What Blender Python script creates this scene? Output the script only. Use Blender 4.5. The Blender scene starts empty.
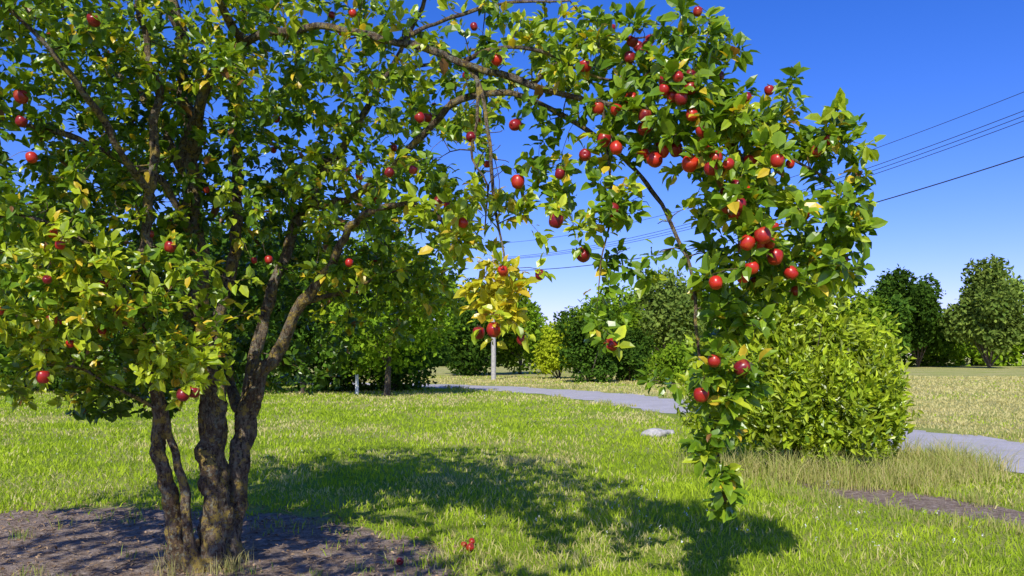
import bpy, math, numpy as np
from mathutils import Vector
rng=np.random.default_rng(11)
sc=bpy.context.scene
# ---------------------------------------------------------------- image-pixel helper (pixel x / pixel y / estimated depth -> world metres)
CAM_H=1.5; F=788.0; HZ=355.0
def S(px,py,Y): return np.array([(px-512)/F*Y, Y, CAM_H+(HZ-py)/F*Y])
UP=np.array([0,0,1.0])
elev=math.radians(40); az=np.array([.20,.98]); az/=np.linalg.norm(az)
SUNV=np.array([-az[0]*math.cos(elev),-az[1]*math.cos(elev),math.sin(elev)])
def nrm(a): 
    return a/np.maximum(np.linalg.norm(a,axis=-1,keepdims=True),1e-9)
# ---------------------------------------------------------------- noise
_tab=np.random.default_rng(3).random((256,256))
def vn(x,y,s=1.0,o=0.0):
    x=np.asarray(x)/s+o+1000; y=np.asarray(y)/s+o*1.7+1000
    xi=np.floor(x).astype(int); yi=np.floor(y).astype(int)
    fx=x-xi; fy=y-yi; fx=fx*fx*(3-2*fx); fy=fy*fy*(3-2*fy)
    a=_tab[xi%256,yi%256]; b=_tab[(xi+1)%256,yi%256]; c=_tab[xi%256,(yi+1)%256]; d=_tab[(xi+1)%256,(yi+1)%256]
    return (a*(1-fx)+b*fx)*(1-fy)+(c*(1-fx)+d*fx)*fy
# ---------------------------------------------------------------- mesh util
def mesh_np(name,V,polys,mat,col=None,smooth=True,parent=None):
    me=bpy.data.meshes.new(name)
    V=np.asarray(V,np.float32)
    me.vertices.add(len(V)); me.vertices.foreach_set('co',V.ravel())
    polys=[p for p in polys if len(p)]
    li=np.concatenate([p.ravel() for p in polys]).astype(np.int32)
    tot=np.concatenate([np.full(len(p),p.shape[1]) for p in polys]).astype(np.int32)
    st=np.concatenate([[0],np.cumsum(tot)[:-1]]).astype(np.int32)
    me.loops.add(len(li)); me.loops.foreach_set('vertex_index',li)
    me.polygons.add(len(tot)); me.polygons.foreach_set('loop_start',st)
    me.polygons.foreach_set('use_smooth',np.full(len(tot),bool(smooth)))
    if col is not None:
        a=me.color_attributes.new('Col','FLOAT_COLOR','POINT')
        c=np.ones((len(V),4),np.float32); c[:,:3]=col
        a.data.foreach_set('color',c.ravel())
    me.update(calc_edges=True); me.validate()
    me.materials.append(mat)
    ob=bpy.data.objects.new(name,me); sc.collection.objects.link(ob)
    if parent: ob.parent=parent
    return ob
def empty(name,loc=(0,0,0)):
    e=bpy.data.objects.new(name,None); sc.collection.objects.link(e); e.empty_display_size=.2
    return e
class Bag:
    def __init__(s): s.V=[];s.P={3:[],4:[]};s.C=[];s.n=0
    def add(s,V,polys,col=None):
        for p in polys:
            if len(p): s.P[p.shape[1]].append(p+s.n)
        s.V.append(V); s.n+=len(V)
        if col is None: col=np.ones(3)
        c=np.empty((len(V),3)); c[:]=col; s.C.append(c)
    def build(s,name,mat,smooth=True,parent=None):
        P=[np.concatenate(s.P[k]) for k in (3,4) if s.P[k]]
        return mesh_np(name,np.concatenate(s.V),P,mat,np.concatenate(s.C),smooth,parent)
# ---------------------------------------------------------------- leaves
TL=np.array([(0,0,0),(.33,-.5,.10),(.33,.5,.10),(.35,0,0),(.72,-.38,.04),(.72,.38,.04),(.72,0,-.05),(1.02,0,-.16)])
TL3=np.array([(0,1,3),(4,7,6),(0,3,2),(6,7,5)]); TL4=np.array([(1,4,6,3),(3,6,5,2)])
TLC=np.array([.9,1.08,.92,.8,1.1,.95,.85,1.15])
TS=np.array([(0,0,0),(.5,-.5,.10),(1,0,-.05),(.5,.5,.10)]); TS3=np.array([(0,1,2),(0,2,3)])
def leaves(bag,P,D,N,L,Wd,C,simple=False):
    n=len(P)
    if n==0: return
    D=nrm(D); N=N-(N*D).sum(1,keepdims=True)*D; N=nrm(N); B=np.cross(N,D)
    T=TS if simple else TL; k=len(T)
    L=np.broadcast_to(L,(n,)); Wd=np.broadcast_to(Wd,(n,))
    V=(P[:,None]+D[:,None]*(T[None,:,0]*L[:,None])[...,None]+B[:,None]*(T[None,:,1]*Wd[:,None])[...,None]+N[:,None]*(T[None,:,2]*L[:,None])[...,None]).reshape(-1,3)
    off=(np.arange(n)*k)[:,None,None]
    polys=[(TS3[None]+off).reshape(-1,3)] if simple else [(TL3[None]+off).reshape(-1,3),(TL4[None]+off).reshape(-1,4)]
    CC=np.repeat(C,k,axis=0)
    if not simple: CC=CC*np.tile(TLC,n)[:,None]
    bag.add(V,polys,CC)
def runit(n): return nrm(rng.normal(size=(n,3)))
# ---------------------------------------------------------------- tubes
def tube(bag,pts,rad,sides=8,col=None,rough=0.0,cap=True):
    pts=np.asarray(pts,float); m=len(pts); rad=np.broadcast_to(np.asarray(rad,float),(m,))
    T=nrm(np.gradient(pts,axis=0))
    a=np.array([1.0,0,0]) if abs(T[0,0])<.8 else np.array([0,1.0,0])
    A=np.empty((m,3)); a=a-T[0]*(a@T[0]); A[0]=a/np.linalg.norm(a)
    for i in range(1,m):
        a=A[i-1]-T[i]*(A[i-1]@T[i]); A[i]=a/max(np.linalg.norm(a),1e-9)
    B=np.cross(T,A); th=np.arange(sides)/sides*2*np.pi
    R=rad[:,None]*np.ones(sides)
    if rough>0:
        g=np.arange(m)[:,None]*.35
        R=R*(1+rough*(2*vn(np.cos(th)[None]*1.7+g,np.sin(th)[None]*1.7+pts[0,0]*9+0*g)-1)+rough*.9*(2*vn(np.cos(th)[None]*4+g*1.6,np.sin(th)[None]*4+9+0*g)-1))
    V=pts[:,None]+A[:,None]*(R*np.cos(th))[...,None]+B[:,None]*(R*np.sin(th))[...,None]
    V=V.reshape(-1,3)
    i=np.arange(m-1)[:,None]*sides; j=np.arange(sides)[None]; j2=(j+1)%sides
    Q=np.stack([i+j,i+j2,i+sides+j2,i+sides+j],-1).reshape(-1,4)
    polys=[Q]
    if cap:
        V=np.vstack([V,pts[-1]+T[-1]*rad[-1]]); e=(m-1)*sides
        polys.append(np.stack([e+np.arange(sides),e+(np.arange(sides)+1)%sides,np.full(sides,m*sides)],-1))
    bag.add(V,polys,col)
def smooth_path(pts,rad,step=.06):
    pts=np.asarray(pts,float); rad=np.asarray(rad,float)
    P=np.vstack([2*pts[0]-pts[1],pts,2*pts[-1]-pts[-2]]); o=[];r=[]
    for i in range(1,len(P)-2):
        n=max(2,int(np.linalg.norm(P[i+1]-P[i])/step))
        for t in np.arange(n)/n:
            o.append(.5*((2*P[i])+(-P[i-1]+P[i+1])*t+(2*P[i-1]-5*P[i]+4*P[i+1]-P[i+2])*t*t+(-P[i-1]+3*P[i]-3*P[i+1]+P[i+2])*t**3))
            r.append(rad[i-1]*(1-t)+rad[i]*t)
    o.append(pts[-1]); r.append(rad[-1])
    return np.array(o),np.array(r)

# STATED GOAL
Repeat the data exactly in full, omitting its pictures.

# THE SOLUTION
What Blender Python script creates this scene? Output the script only. Use Blender 4.5. The Blender scene starts empty.
import bpy, math, numpy as np
from mathutils import Vector
rng=np.random.default_rng(11)
sc=bpy.context.scene
# ---------------------------------------------------------------- image-pixel helper (pixel x / pixel y / estimated depth -> world metres)
CAM_H=1.5; F=788.0; HZ=355.0
def S(px,py,Y): return np.array([(px-512)/F*Y, Y, CAM_H+(HZ-py)/F*Y])
UP=np.array([0,0,1.0])
elev=math.radians(40); az=np.array([.20,.98]); az/=np.linalg.norm(az)
SUNV=np.array([-az[0]*math.cos(elev),-az[1]*math.cos(elev),math.sin(elev)])
def nrm(a): 
    return a/np.maximum(np.linalg.norm(a,axis=-1,keepdims=True),1e-9)
# ---------------------------------------------------------------- noise
_tab=np.random.default_rng(3).random((256,256))
def vn(x,y,s=1.0,o=0.0):
    x=np.asarray(x)/s+o+1000; y=np.asarray(y)/s+o*1.7+1000
    xi=np.floor(x).astype(int); yi=np.floor(y).astype(int)
    fx=x-xi; fy=y-yi; fx=fx*fx*(3-2*fx); fy=fy*fy*(3-2*fy)
    a=_tab[xi%256,yi%256]; b=_tab[(xi+1)%256,yi%256]; c=_tab[xi%256,(yi+1)%256]; d=_tab[(xi+1)%256,(yi+1)%256]
    return (a*(1-fx)+b*fx)*(1-fy)+(c*(1-fx)+d*fx)*fy
# ---------------------------------------------------------------- mesh util
def mesh_np(name,V,polys,mat,col=None,smooth=True,parent=None):
    me=bpy.data.meshes.new(name)
    V=np.asarray(V,np.float32)
    me.vertices.add(len(V)); me.vertices.foreach_set('co',V.ravel())
    polys=[p for p in polys if len(p)]
    li=np.concatenate([p.ravel() for p in polys]).astype(np.int32)
    tot=np.concatenate([np.full(len(p),p.shape[1]) for p in polys]).astype(np.int32)
    st=np.concatenate([[0],np.cumsum(tot)[:-1]]).astype(np.int32)
    me.loops.add(len(li)); me.loops.foreach_set('vertex_index',li)
    me.polygons.add(len(tot)); me.polygons.foreach_set('loop_start',st)
    me.polygons.foreach_set('use_smooth',np.full(len(tot),bool(smooth)))
    if col is not None:
        a=me.color_attributes.new('Col','FLOAT_COLOR','POINT')
        c=np.ones((len(V),4),np.float32); c[:,:3]=col
        a.data.foreach_set('color',c.ravel())
    me.update(calc_edges=True); me.validate()
    me.materials.append(mat)
    ob=bpy.data.objects.new(name,me); sc.collection.objects.link(ob)
    if parent: ob.parent=parent
    return ob
def empty(name,loc=(0,0,0)):
    e=bpy.data.objects.new(name,None); sc.collection.objects.link(e); e.empty_display_size=.2
    return e
class Bag:
    def __init__(s): s.V=[];s.P={3:[],4:[]};s.C=[];s.n=0
    def add(s,V,polys,col=None):
        for p in polys:
            if len(p): s.P[p.shape[1]].append(p+s.n)
        s.V.append(V); s.n+=len(V)
        if col is None: col=np.ones(3)
        c=np.empty((len(V),3)); c[:]=col; s.C.append(c)
    def build(s,name,mat,smooth=True,parent=None):
        P=[np.concatenate(s.P[k]) for k in (3,4) if s.P[k]]
        return mesh_np(name,np.concatenate(s.V),P,mat,np.concatenate(s.C),smooth,parent)
# ---------------------------------------------------------------- leaves
TL=np.array([(0,0,0),(.33,-.5,.10),(.33,.5,.10),(.35,0,0),(.72,-.38,.04),(.72,.38,.04),(.72,0,-.05),(1.02,0,-.16)])
TL3=np.array([(0,1,3),(4,7,6),(0,3,2),(6,7,5)]); TL4=np.array([(1,4,6,3),(3,6,5,2)])
TLC=np.array([.9,1.08,.92,.8,1.1,.95,.85,1.15])
TS=np.array([(0,0,0),(.5,-.5,.10),(1,0,-.05),(.5,.5,.10)]); TS3=np.array([(0,1,2),(0,2,3)])
def leaves(bag,P,D,N,L,Wd,C,simple=False):
    n=len(P)
    if n==0: return
    D=nrm(D); N=N-(N*D).sum(1,keepdims=True)*D; N=nrm(N); B=np.cross(N,D)
    T=TS if simple else TL; k=len(T)
    L=np.broadcast_to(L,(n,)); Wd=np.broadcast_to(Wd,(n,))
    V=(P[:,None]+D[:,None]*(T[None,:,0]*L[:,None])[...,None]+B[:,None]*(T[None,:,1]*Wd[:,None])[...,None]+N[:,None]*(T[None,:,2]*L[:,None])[...,None]).reshape(-1,3)
    off=(np.arange(n)*k)[:,None,None]
    polys=[(TS3[None]+off).reshape(-1,3)] if simple else [(TL3[None]+off).reshape(-1,3),(TL4[None]+off).reshape(-1,4)]
    CC=np.repeat(C,k,axis=0)
    if not simple: CC=CC*np.tile(TLC,n)[:,None]
    bag.add(V,polys,CC)
def runit(n): return nrm(rng.normal(size=(n,3)))
# ---------------------------------------------------------------- tubes
def tube(bag,pts,rad,sides=8,col=None,rough=0.0,cap=True):
    pts=np.asarray(pts,float); m=len(pts); rad=np.broadcast_to(np.asarray(rad,float),(m,))
    T=nrm(np.gradient(pts,axis=0))
    a=np.array([1.0,0,0]) if abs(T[0,0])<.8 else np.array([0,1.0,0])
    A=np.empty((m,3)); a=a-T[0]*(a@T[0]); A[0]=a/np.linalg.norm(a)
    for i in range(1,m):
        a=A[i-1]-T[i]*(A[i-1]@T[i]); A[i]=a/max(np.linalg.norm(a),1e-9)
    B=np.cross(T,A); th=np.arange(sides)/sides*2*np.pi
    R=rad[:,None]*np.ones(sides)
    if rough>0:
        g=np.arange(m)[:,None]*.35
        R=R*(1+rough*(2*vn(np.cos(th)[None]*1.7+g,np.sin(th)[None]*1.7+pts[0,0]*9+0*g)-1)+rough*.9*(2*vn(np.cos(th)[None]*4+g*1.6,np.sin(th)[None]*4+9+0*g)-1))
    V=pts[:,None]+A[:,None]*(R*np.cos(th))[...,None]+B[:,None]*(R*np.sin(th))[...,None]
    V=V.reshape(-1,3)
    i=np.arange(m-1)[:,None]*sides; j=np.arange(sides)[None]; j2=(j+1)%sides
    Q=np.stack([i+j,i+j2,i+sides+j2,i+sides+j],-1).reshape(-1,4)
    polys=[Q]
    if cap:
        V=np.vstack([V,pts[-1]+T[-1]*rad[-1]]); e=(m-1)*sides
        polys.append(np.stack([e+np.arange(sides),e+(np.arange(sides)+1)%sides,np.full(sides,m*sides)],-1))
    bag.add(V,polys,col)
def smooth_path(pts,rad,step=.06):
    pts=np.asarray(pts,float); rad=np.asarray(rad,float)
    P=np.vstack([2*pts[0]-pts[1],pts,2*pts[-1]-pts[-2]]); o=[];r=[]
    for i in range(1,len(P)-2):
        n=max(2,int(np.linalg.norm(P[i+1]-P[i])/step))
        for t in np.arange(n)/n:
            o.append(.5*((2*P[i])+(-P[i-1]+P[i+1])*t+(2*P[i-1]-5*P[i]+4*P[i+1]-P[i+2])*t*t+(-P[i-1]+3*P[i]-3*P[i+1]+P[i+2])*t**3))
            r.append(rad[i-1]*(1-t)+rad[i]*t)
    o.append(pts[-1]); r.append(rad[-1])
    return np.array(o),np.array(r)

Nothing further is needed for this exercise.